Thank you, Mr. Chairman.
I would answer that quite simply by saying that you have to remember the Veterans Review and Appeal Board only hears cases that affect the Pension Act and the allowances under that act. Under the new regular force charter, the VRAB will not be hearing cases affecting a large part of the department's work in the area of earnings, lost benefits, rehabilitation, job placement.
The role of the ombudsman in that context would be invaluable, because the ombudsman would be the only independent authority outside of the system that would review those types of departmental decisions. The VRAB's jurisdiction has been severely narrowed by the new regular force charter, and even under the old act had nothing to do with health care benefits and so on. Without wandering too far afield, if you're looking at a bill of rights, isn't that a concept that the ombudsman would be looking at as well?

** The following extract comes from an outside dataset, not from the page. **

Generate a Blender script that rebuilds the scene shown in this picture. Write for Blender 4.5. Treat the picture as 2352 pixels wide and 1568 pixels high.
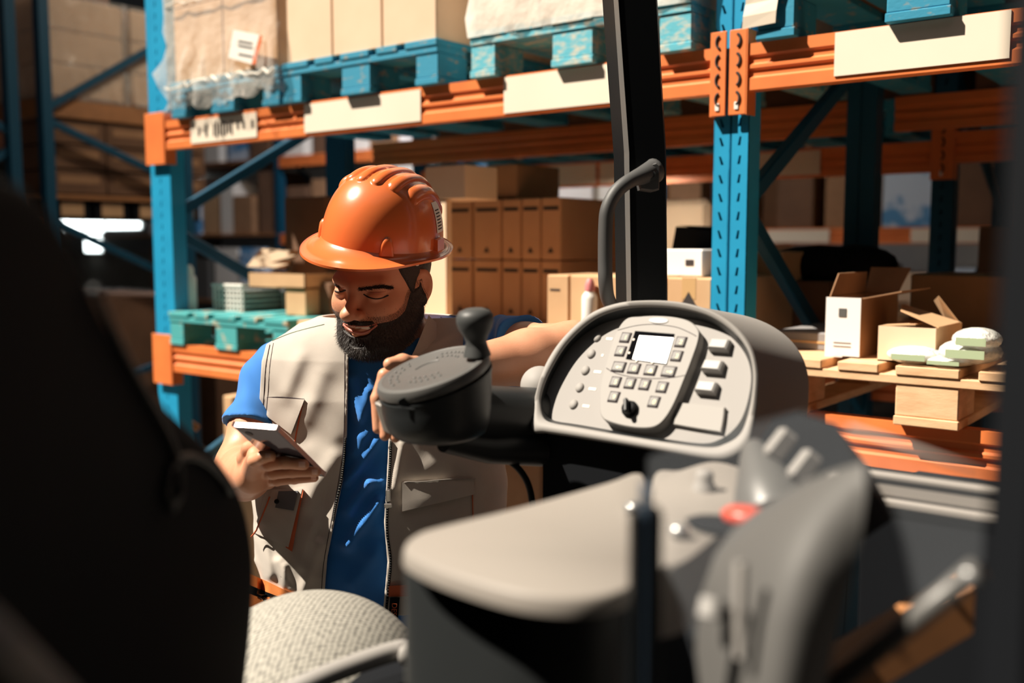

Maybe to answer your direct question, I think the VRAB still has a role with regard to individual disputes, but one of our concerns over the years has been that if you do not get a satisfactory decision out of the VRAB, you're faced now with having to go to the Federal Court of Canada. The Federal Court of Canada has produced, in my humble judgment, a lot of rather bizarre decisions affecting veterans over the last ten to fifteen years.
I would suggest to you that an ombudsman would produce a much more lucid type of decision, hopefully being someone who is more knowledgeable of the veterans field, someone who has a unique knowledge. As a lawyer, going to the Federal Court, putting it badly, is a bit of a crap shoot, because you don't know whether the judge has ever looked at the veterans Pension Act and whether he's going to give you a decision that's going to be helpful for the system.
I've given you a rather long answer, but those are my thoughts.